Prohaska: Ich kann mir durchaus vorstellen, dass er das versucht. Wenn man aber zum Beispiel eine Sängerin wie Mojca Erdmann hat, fällt das dann gar nicht auf, dass da solche Grenzen sind, weil sie total über allem schwebt wie bei Proserpina oder bei der großen Partie im Dionysos. Ich bewundere es wahnsinnig, was sie da macht. Rihm wusste außerdem vorher von ihrem Können und von ihren Stärken und dass er das so ausreizen konnte.
Ich glaube nicht, dass Rihm ein Komponist ist, der absichtlich gegen eine Stimme und so schreibt, dass man sich schadet, dass es kratzig wird, dass man sich zwingen muss, was wirklich dann auch langfristigen Schaden für diese kleinen armen Muskeln bedeuten kann. Da gibt es ja ganz andere Komponisten, denen das vollkommen egal ist und die einfach nur ihren Genius vor sich schweben sehen und die Sänger und Instrumentalisten sind die kleinen Ausführenden. Bei Rihm habe ich das Gefühl, es geht immer Hand in Hand, also Interpretation, Interpret und Stück.
Was gibt es noch vor den ersten Proben zur Musik der Requiem-Strophen zu sagen?

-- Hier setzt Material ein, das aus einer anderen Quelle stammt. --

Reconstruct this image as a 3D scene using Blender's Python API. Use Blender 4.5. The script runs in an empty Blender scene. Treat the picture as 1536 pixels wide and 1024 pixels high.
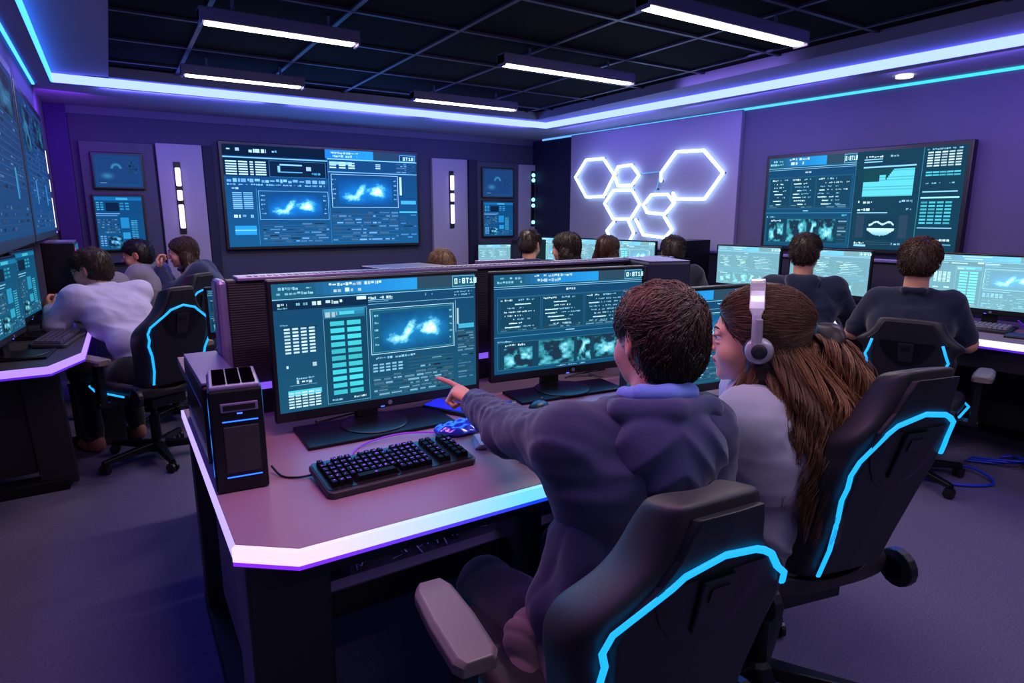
import bpy, bmesh, math, random
import numpy as np
from mathutils import Vector, Matrix, Euler

random.seed(7); rng = np.random.default_rng(7)
SC = bpy.context.scene
COL = SC.collection
R = math.radians

# ------------------------------------------------------------------ materials
def lin(h):
    if not isinstance(h, str): return tuple(h)
    h = h.lstrip('#'); out = []
    for i in (0, 2, 4):
        c = int(h[i:i+2], 16) / 255
        out.append(c / 12.92 if c <= .04045 else ((c + .055) / 1.055) ** 2.4)
    return tuple(out)

def new_mat(name):
    m = bpy.data.materials.new(name); m.use_nodes = True
    return m, m.node_tree.nodes, m.node_tree.links, m.node_tree.nodes['Principled BSDF']

def surf(name, col, rough=.5, metal=0., var=.12, vscale=18., bump=0., bscale=200., spec=.5, sheen=0., vcol=False, sss=0., coat=0.):
    """principled surface whose colour and roughness are broken up by noise"""
    m, N, L, P = new_mat(name)
    c = lin(col)
    tc = N.new('ShaderNodeTexCoord')
    nz = N.new('ShaderNodeTexNoise'); nz.inputs['Scale'].default_value = vscale; nz.inputs['Detail'].default_value = 4
    L.new(tc.outputs['Object'], nz.inputs['Vector'])
    mr = N.new('ShaderNodeMapRange'); mr.inputs['To Min'].default_value = 1 - var; mr.inputs['To Max'].default_value = 1 + var
    L.new(nz.outputs['Fac'], mr.inputs['Value'])
    mx = N.new('ShaderNodeVectorMath'); mx.operation = 'SCALE'
    L.new(mr.outputs['Result'], mx.inputs['Scale'])
    if vcol:
        at = N.new('ShaderNodeAttribute'); at.attribute_name = 'Col'
        L.new(at.outputs['Color'], mx.inputs[0])
    else:
        mx.inputs[0].default_value = c
    L.new(mx.outputs['Vector'], P.inputs['Base Color'])
    P.inputs['Roughness'].default_value = rough; P.inputs['Metallic'].default_value = metal
    P.inputs['Specular IOR Level'].default_value = spec
    if sheen: P.inputs['Sheen Weight'].default_value = sheen
    if coat: P.inputs['Coat Weight'].default_value = coat
    if sss:
        P.inputs['Subsurface Weight'].default_value = sss; P.inputs['Subsurface Radius'].default_value = (.012, .004, .002); P.inputs['Subsurface Scale'].default_value = 1.0
    if bump:
        n2 = N.new('ShaderNodeTexNoise'); n2.inputs['Scale'].default_value = bscale; n2.inputs['Detail'].default_value = 3
        L.new(tc.outputs['Object'], n2.inputs['Vector'])
        b = N.new('ShaderNodeBump'); b.inputs['Strength'].default_value = bump; b.inputs['Distance'].default_value = .004
        L.new(n2.outputs['Fac'], b.inputs['Height']); L.new(b.outputs['Normal'], P.inputs['Normal'])
    return m

def glow(name, col, strength, col2=None, axis=0, a=0., b=1., sample=True):
    """emissive surface, mostly LED diffusers; optional hue ramp along an object axis"""
    m, N, L, P = new_mat(name)
    P.inputs['Base Color'].default_value = (.02, .02, .03, 1); P.inputs['Roughness'].default_value = .4
    P.inputs['Emission Strength'].default_value = strength
    if col2 is None:
        P.inputs['Emission Color'].default_value = (*lin(col), 1)
    else:
        tc = N.new('ShaderNodeTexCoord'); sx = N.new('ShaderNodeSeparateXYZ'); L.new(tc.outputs['Object'], sx.inputs[0])
        mr = N.new('ShaderNodeMapRange'); mr.inputs['From Min'].default_value = a; mr.inputs['From Max'].default_value = b
        L.new(sx.outputs[axis], mr.inputs['Value'])
        mx = N.new('ShaderNodeMix'); mx.data_type = 'RGBA'
        mx.inputs['A'].default_value = (*lin(col), 1); mx.inputs['B'].default_value = (*lin(col2), 1)
        L.new(mr.outputs['Result'], mx.inputs['Factor']); L.new(mx.outputs['Result'], P.inputs['Emission Color'])
    if not sample: m.cycles.emission_sampling = 'NONE'
    return m

def screen_mat(name, strength):
    m, N, L, P = new_mat(name)
    at = N.new('ShaderNodeAttribute'); at.attribute_name = 'Col'
    P.inputs['Base Color'].default_value = (.001, .002, .004, 1); P.inputs['Roughness'].default_value = .6
    P.inputs['Specular IOR Level'].default_value = .03
    L.new(at.outputs['Color'], P.inputs['Emission Color']); P.inputs['Emission Strength'].default_value = strength
    m.cycles.emission_sampling = 'NONE'
    return m

# ------------------------------------------------------------------ mesh building
class MB:
    """collects shapes; build() links them as one mesh object"""
    def __init__(s): s.v = []; s.f = []; s.c = []
    def add(s, vs, fs, M=None, col=None):
        o = len(s.v)
        for v in vs:
            v = Vector(v)
            s.v.append(tuple(M @ v if M is not None else v))
        for f in fs:
            s.f.append(tuple(i + o for i in f)); s.c.append(col)
        return s
    def box(s, c, d, M=None, taper=1., shear=(0, 0)):
        x, y, z = d[0]/2, d[1]/2, d[2]/2; vs = []
        for k, sz in ((1, -1), (taper, 1)):
            for sx, sy in ((-1, -1), (1, -1), (1, 1), (-1, 1)):
                vs.append((c[0] + sx*x*k + (shear[0] if sz > 0 else 0), c[1] + sy*y*k + (shear[1] if sz > 0 else 0), c[2] + sz*z))
        return s.add(vs, [(3, 2, 1, 0), (4, 5, 6, 7), (0, 1, 5, 4), (1, 2, 6, 5), (2, 3, 7, 6), (3, 0, 4, 7)], M)
    def prism(s, poly, z0, z1, M=None):
        n = len(poly)
        vs = [(x, y, z0) for x, y in poly] + [(x, y, z1) for x, y in poly]
        fs = [tuple(range(n-1, -1, -1)), tuple(range(n, 2*n))] + [(i, (i+1) % n, n + (i+1) % n, n + i) for i in range(n)]
        return s.add(vs, fs, M)
    def lathe(s, prof, M=None, n=20):
        vs = []; fs = []
        for r, z in prof:
            for i in range(n):
                a = 2*math.pi*i/n; vs.append((r*math.cos(a), r*math.sin(a), z))
        for j in range(len(prof)-1):
            for i in range(n):
                fs.append((j*n+i, j*n+(i+1) % n, (j+1)*n+(i+1) % n, (j+1)*n+i))
        fs.append(tuple(range(n-1, -1, -1))); k = (len(prof)-1)*n; fs.append(tuple(range(k, k+n)))
        return s.add(vs, fs, M)
    def tube(s, path, r, n=8, M=None, flat=1., up=None, closed=False):
        P = [Vector(p) for p in path]; m = len(P); vs = []; fs = []
        rs = r if isinstance(r, (list, tuple)) else [r]*m
        prev = None
        for i in range(m):
            if closed: t = (P[(i+1) % m] - P[i-1])
            else: t = (P[min(i+1, m-1)] - P[max(i-1, 0)])
            t = t.normalized() if t.length > 1e-9 else Vector((0, 0, 1))
            if up is not None:
                w = Vector(up); a = t.cross(w).normalized(); b = a.cross(t)
            else:
                if prev is None:
                    w = Vector((0, 0, 1)) if abs(t.z) < .9 else Vector((1, 0, 0)); a = t.cross(w).normalized()
                else:
                    a = (prev - t*prev.dot(t)); a = a.normalized() if a.length > 1e-6 else t.orthogonal().normalized()
                b = a.cross(t)
            prev = a
            for k in range(n):
                q = 2*math.pi*(k+.5)/n
                vs.append(tuple(P[i] + a*(math.cos(q)*rs[i]) + b*(math.sin(q)*rs[i]*flat)))
        for i in range(m if closed else m-1):
            j = (i+1) % m
            for k in range(n): fs.append((i*n+k, i*n+(k+1) % n, j*n+(k+1) % n, j*n+k))
        if not closed:
            fs.append(tuple(range(n-1, -1, -1))); fs.append(tuple(range((m-1)*n, m*n)))
        return s.add(vs, fs, M)
    def loft(s, rings, M=None, cap=True):
        n = len(rings[0]); vs = [p for r in rings for p in r]; fs = []
        for j in range(len(rings)-1):
            for i in range(n): fs.append((j*n+i, j*n+(i+1) % n, (j+1)*n+(i+1) % n, (j+1)*n+i))
        if cap:
            fs.append(tuple(range(n-1, -1, -1))); k = (len(rings)-1)*n; fs.append(tuple(range(k, k+n)))
        return s.add(vs, fs, M)
    def sphere(s, c, r, M=None, n=12):
        r = (r, r, r) if not isinstance(r, (tuple, list)) else r
        vs = []; fs = []
        for j in range(n//2+1):
            t = math.pi*j/(n//2)
            for i in range(n):
                a = 2*math.pi*i/n
                vs.append((c[0]+r[0]*math.sin(t)*math.cos(a), c[1]+r[1]*math.sin(t)*math.sin(a), c[2]+r[2]*math.cos(t)))
        for j in range(n//2):
            for i in range(n): fs.append(((j+1)*n+i, (j+1)*n+(i+1) % n, j*n+(i+1) % n, j*n+i))
        return s.add(vs, fs, M)
    def build(s, name, mat, parent=None, bevel=0., seg=2, smooth=False, subsurf=0, loc=None, rot=None):
        me = bpy.data.meshes.new(name); me.from_pydata(s.v, [], s.f); me.update()
        bm = bmesh.new(); bm.from_mesh(me); bmesh.ops.recalc_face_normals(bm, faces=bm.faces); bm.to_mesh(me); bm.free()
        o = bpy.data.objects.new(name, me); COL.objects.link(o); me.materials.append(mat)
        if smooth:
            for p in me.polygons: p.use_smooth = True
        if parent: o.parent = parent
        if loc: o.location = loc
        if rot: o.rotation_euler = rot
        if bevel:
            md = o.modifiers.new('bevel', 'BEVEL'); md.width = bevel; md.segments = seg; md.limit_method = 'ANGLE'; md.angle_limit = R(40)
            md.harden_normals = False
        if subsurf:
            md = o.modifiers.new('sub', 'SUBSURF'); md.levels = subsurf; md.render_levels = subsurf
            for p in me.polygons: p.use_smooth = True
        return o

def raw_mesh(name, V, F, mat, parent=None, cols=None, smooth=True):
    """mesh from arrays (quads or tris), optional per-vertex colours"""
    me = bpy.data.meshes.new(name)
    V = np.asarray(V, np.float32); F = np.asarray(F, np.int32); k = F.shape[1]
    me.vertices.add(len(V)); me.vertices.foreach_set('co', V.ravel())
    me.loops.add(F.size); me.loops.foreach_set('vertex_index', F.ravel())
    me.polygons.add(len(F)); me.polygons.foreach_set('loop_start', np.arange(0, F.size, k, dtype=np.int32))
    me.polygons.foreach_set('loop_total', np.full(len(F), k, np.int32))
    if smooth: me.polygons.foreach_set('use_smooth', np.ones(len(F), bool))
    if cols is not None:
        a = me.color_attributes.new('Col', 'FLOAT_COLOR', 'POINT')
        c4 = np.ones((len(V), 4), np.float32); c4[:, :3] = cols; a.data.foreach_set('color', c4.ravel())
    me.update(calc_edges=True); me.validate()
    o = bpy.data.objects.new(name, me); COL.objects.link(o); me.materials.append(mat)
    if parent: o.parent = parent
    return o

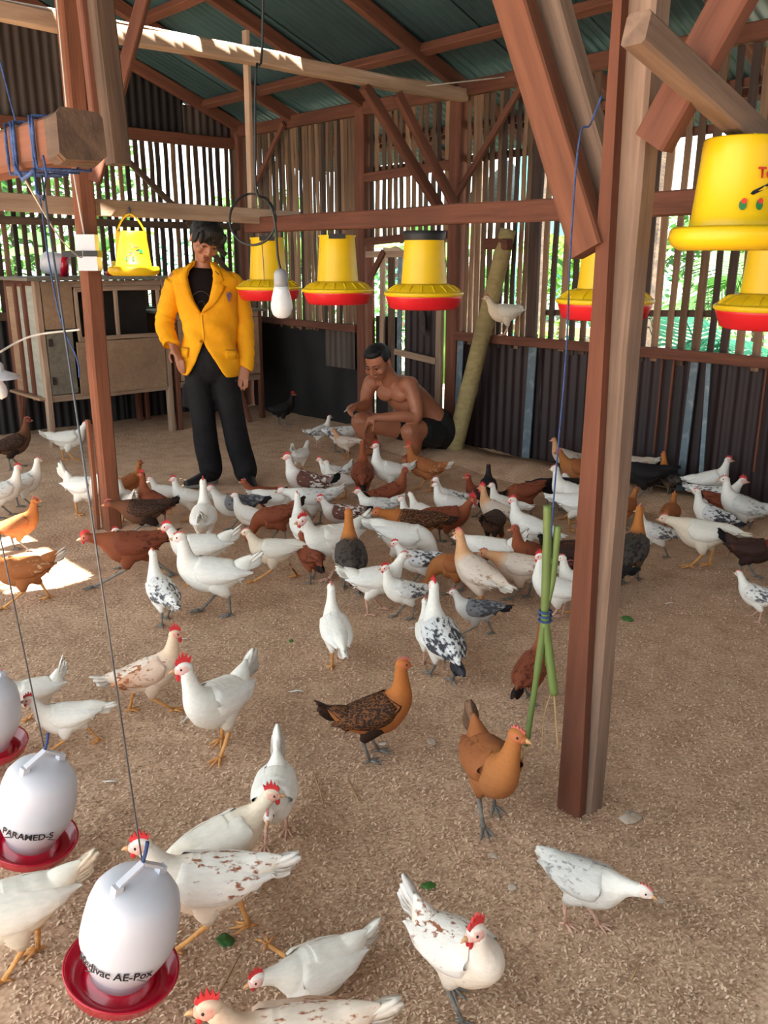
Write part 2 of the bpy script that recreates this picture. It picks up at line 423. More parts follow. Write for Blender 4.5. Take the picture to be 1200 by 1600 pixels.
for y in (5.6, 4.56, 3.55, 2.5, 1.3):
    beam('purlin', (XL-.25, y, RZ(y)-.055), (2.5, y, RZ(y)-.055), .075, .06, 'wood_red', ceil, roll=-sl)
for y in (-.3, -1.35):
    z = ZR-.38*(RIDGE-y)-.055; beam('purlin', (XL-.25, y, z), (2.5, y, z), .075, .06, 'wood_red', ceil, roll=sl)
beam('ridge_beam', (XL-.2, RIDGE, ZR-.16), (2.4, RIDGE, ZR-.16), .08, .12, 'wood_red', ceil)
# ------------------------------------------------------------------ back wall
wb = empty('wall_back', (0, 0, 0), kind='structure')
for X in (XL+.02, -5.75, -4.68, -1.2, 1.5): beam('post', (X, YB, -.1), (X, YB, 2.62), .11, .11, 'wood_red', wb)
beam('wall_plate', (XL-.1, YB-.015, 2.63), (2.3, YB-.015, 2.63), .07, .1, 'wood_red', wb, rough=.006)
beam('low_rail', (-4.62, YB-.055, .895), (2, YB-.055, .895), .035, .065, 'wood_red', wb)
beam('low_rail', (XL+.05, YB-.055, .9), (-5.8, YB-.055, .88), .035, .06, 'wood_red', wb)
beam('batten', (-3.85, YB+.035, 1.1), (2, YB+.035, 1.3), .02, .04, 'wood_old', wb)


def slats(x0, x1, z0, z1, wr, gr, mats, axis='x', fixed=YB+.012, root=wb, jit=.02):
    x = x0
    while x < x1:
        wd = random.uniform(*wr); a = z0+random.uniform(-jit, jit); b = z1+random.uniform(-jit, jit)*2; t = random.uniform(-.012, .012)
        f = fixed+random.uniform(-.004, .004)
        if axis == 'x': p, q = (x+wd/2, f, a), (x+wd/2+t, f, b); uv = (0, 1, 0)
        else: p, q = (f, x+wd/2, a), (f, x+wd/2+t, b); uv = (1, 0, 0)
        o = beam('slat', p, q, wd, random.uniform(.012, .018), random.choice(mats), root, rough=.0035, nseg=7, upv=uv)
        x += wd+random.uniform(*gr)


SM = ['slat']*4+['slat_dark', 'wood_old']
slats(XL+.1, -5.82, .84, 2.62, (.03, .042), (.006, .022), SM)
slats(-5.68, -4.75, 1.6, 2.62, (.034, .044), (.026, .04), SM)
slats(-4.6, -3.95, .84, 2.6, (.03, .045), (.012, .03), SM)
beam('slat', (-3.93, YB, .8), (-3.93, YB, 2.6), .085, .04, 'slat_dark', wb, upv=(0, 1, 0))
slats(-3.86, 2.1, .84, 2.62, (.036, .052), (.036, .058), SM)
# strips nailed across the upper slats, outside
for z in (2.2, 2.42): beam('batten', (-5.68, YB+.04, z-.04), (2, YB+.04, z), .02, .05, 'wood_red', wb)
beam('batten', (-5.7, YB-.03, 2.1), (-4.72, YB-.03, 2.13), .03, .07, 'wood_red', wb)
# braces on the wall
beam('brace', (-3.95, YB-.08, 2.66), (-4.72, YB-.08, 1.79), .03, .045, 'wood_red', wb)
beam('brace', (-6.74, YB-.08, 2.62), (-7.26, YB-.08, 2.1), .03, .045, 'wood_red', wb)
# lower cladding: maroon painted corrugated sheets
x = -4.62
while x < 2.1:
    sheet('wall_sheet', (x, YB+.02, -.05), (1, 0, 0), (0, 0, 1), .74, .92, 'sheet_maroon', wb, amp=.008); x += .72
for X, wd_ in ((-3.9, .07), (-2.66, .05), (-4.6, .06)):
    beam('zinc_strip', (X, YB-.03, 0), (X+.02, YB-.03, .86), wd_, .012, 'zinc', wb, upv=(0, 1, 0), rough=.002)
beam('zinc_strip', (-2.52, YB-.03, .1), (-2.55, YB-.03, .86), .03, .01, 'zinc', wb, upv=(0, 1, 0), rough=.002)
for X in (-2.86, -2.78, -2.2, -2.1, -2.02, -1.9): beam('lath', (X, YB-.03, .25), (X, YB-.03, .86), .014, .012, 'wood_red', wb, upv=(0, 1, 0))
# left lower part: black tarpaulin and a grey scrap sheet
m = MB(); m.grid([[(XL+.1+1.78*i/30, YB+.01+.02*noise.noise((i*.3, j*.3, 2)), -.03+.9*j/10) for i in range(31)] for j in range(11)]); m.build('tarpaulin', 'tarp', wb, True)
sheet('scrap_sheet', (-6.28, YB-.02, .52), (1, 0, 0), (0, 0, 1), .42, .34, 'sheet_gable', wb, amp=.004)
# earth sill along the foot of the wall
m = MB(); P = []
for i in range(40):
    x = -5.2+4.6*i/39; h = .05+.03*noise.noise((x*2.3, 1, 1)); P.append([(x, 4.42+.05*noise.noise((x*2, 4, 0)), 0), (x, 4.5, h), (x, 4.7, h+.02), (x, 4.92, h), (x, 4.93, -.02)])
m.grid(P); m.build('earth_sill', 'litter', floor, True)
# ------------------------------------------------------------------ door in the back wall
d1 = empty('door_1', kind='structure')
beam('door_head', (-5.69, YB-.03, 1.6), (-4.74, YB-.03, 1.64), .04, .06, 'wood_red', d1)
beam('door_bar', (-5.66, YB-.05, 1.5), (-5.0, YB-.05, 1.5), .03, .05, 'wood_pale', d1)
for X in (-5.62, -4.8): beam('door_stile', (X, YB-.04, 0), (X, YB-.04, 1.58), .06, .035, 'wood_red' if X < -5 else 'wood_pale', d1, upv=(0, 1, 0))
beam('door_stile', (-5.46, YB-.05, .4), (-5.46, YB-.05, 1.5), .05, .025, 'wood_pale', d1, upv=(0, 1, 0))
beam('door_stile', (-5.36, YB-.04, .0), (-5.36, YB-.04, 1.5), .07, .02, 'wood_old', d1, upv=(0, 1, 0))
beam('zinc_strip', (-5.26, YB-.04, 0), (-5.26, YB-.04, 1.5), .05, .01, 'zinc', d1, upv=(0, 1, 0))
beam('door_rail', (-5.3, YB-.05, .72), (-4.82, YB-.05, .68), .03, .05, 'wood_pale', d1)
beam('door_brace', (-5.6, YB-.07, 1.3), (-5.42, YB-.07, 1.52), .03, .05, 'wood_red', d1)
sheet('door_sheet', (-5.24, YB, .02), (1, 0, 0), (0, 0, 1), .44, 1.25, 'sheet_maroon', d1, amp=.007)
m = MB(); m.box((-5.6, YB+.0, .0), (-5.3, YB+.012, 1.0)); m.build('door_board', 'sheet_dark', d1)
m = MB(); m.box((-5.3, YB-.075, .1), (-4.85, YB-.06, .3)); m.build('foot_board', 'wood_pale', d1)
# trowel hung on the door
tr = empty('trowel', (-5.06, YB-.02, 1.12), label='old trowel with red handle hanging on the dark door behind the squatting man', cat='trowel')
m = MB(); m.tube([(0, -.02, .09), (.01, -.02, .05), (.03, -.02, 0)], [.012, .016, .013]); m.build('handle', 'red', tr, True)
m = MB(); m.grid([[(.03, -.03, -.01), (.05, -.03, -.02)], [(.03, -.025, -.1), (.1, -.025, -.1)], [(.055, -.022, -.19), (.1, -.022, -.17)], [(.09, -.02, -.25), (.095, -.02, -.25)]]); m.build('blade', 'blade', tr)
# ------------------------------------------------------------------ left (gable) wall
wl = empty('wall_left', kind='structure')
for Y in (YB, 2.2, -.4, -2.8): beam('post', (XL, Y-.01, -.1), (XL, Y-.01, 2.5), .1, .1, 'wood_old', wl)
beam('wall_plate', (XL+.01, -2.9, 2.5), (XL+.01, YB, 2.53), .06, .1, 'wood_red', wl)
beam('mid_rail', (XL+.05, -2.9, 1.76), (XL+.05, YB, 1.77), .03, .06, 'wood_old', wl)
beam('low_rail', (XL+.03, -2.9, 1.0), (XL+.03, YB, 1.0), .03, .07, 'wood_old', wl)
slats(-2.9, YB-.05, .95, 2.52, (.036, .048), (.026, .044), ['slat', 'slat_dark', 'slat_dark', 'wood_old'], 'y', XL-.012, wl)
y = -2.9
while y < YB:
    sheet('wall_sheet', (XL-.02, y, -.05), (0, 1, 0), (0, 0, 1), .74, 1.05, 'sheet_dark', wl, amp=.008)
    y += .72
y = -2.9; k = 0
while y < YB-.05:
    wd = min(.58, YB-y); yc = y+wd if y+wd/2 > RIDGE else y
    top = (RZ(yc) if y+wd/2 > RIDGE else ZR-.38*(RIDGE-yc))-.06
    top2 = max(2.6, min(RZ(y+wd/2) if y+wd/2 > RIDGE else ZR-.38*(RIDGE-y-wd/2), 9)-.02)
    sheet('gable_sheet', (XL-.03, y, 2.52), (0, 1, 0), (0, 0, 1), wd, top2-2.52, 'sheet_gable' if k % 3 else 'sheet_dark', wl, amp=.007)
    y += .56; k += 1
beam('brace', (XL+.08, 3.5, 2.5), (XL+.08, 4.7, 1.5), .03, .05, 'wood_old', wl)
beam('brace', (XL+.08, 4.3, 1.8), (XL+.08, 4.85, 1.2), .03, .05, 'wood_old', wl)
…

Prohaska: Ich habe mich sofort in diese wunderbaren Lacrimosa-Teile verliebt, einer auf Latein, einer auf Deutsch. Da gibt es einfach so herzzerreißende Intervalle und ich freue mich einfach darauf, mit Mojca Erdmann gemeinsam dann auch Klangfarben zu finden. Darauf, dass wir dann vielleicht auch versuchen, einmal ganz gleich zu klingen oder ganz fahl oder mit Vibrato. Je nachdem. Dass man einmal eine Art Spiegelbild sucht und probiert und dann wieder eine vollkommen andere Linie. Diese Dinge kann man nur in der Probenphase erkennen und auch wirklich begreifen, wie es dann wird.
Das klingt fast ein bisschen nach der c-Moll-Messe von Mozart.
Prohaska: Ja, so ein bisschen, das kann man sich schon vorstellen. Aber ein bisschen extremer und vielleicht auch ein bisschen romantischer. Hanno Müller-Brachmann, der Bariton, hat diese Sonette, die er vollkommen alleine singt.
Das finde ich eine sehr schöne Idee, da ist so eine Symmetrie, die männliche Stimme in der Mitte, von den weiblichen Stimmen wie in einem Triptychon umgeben.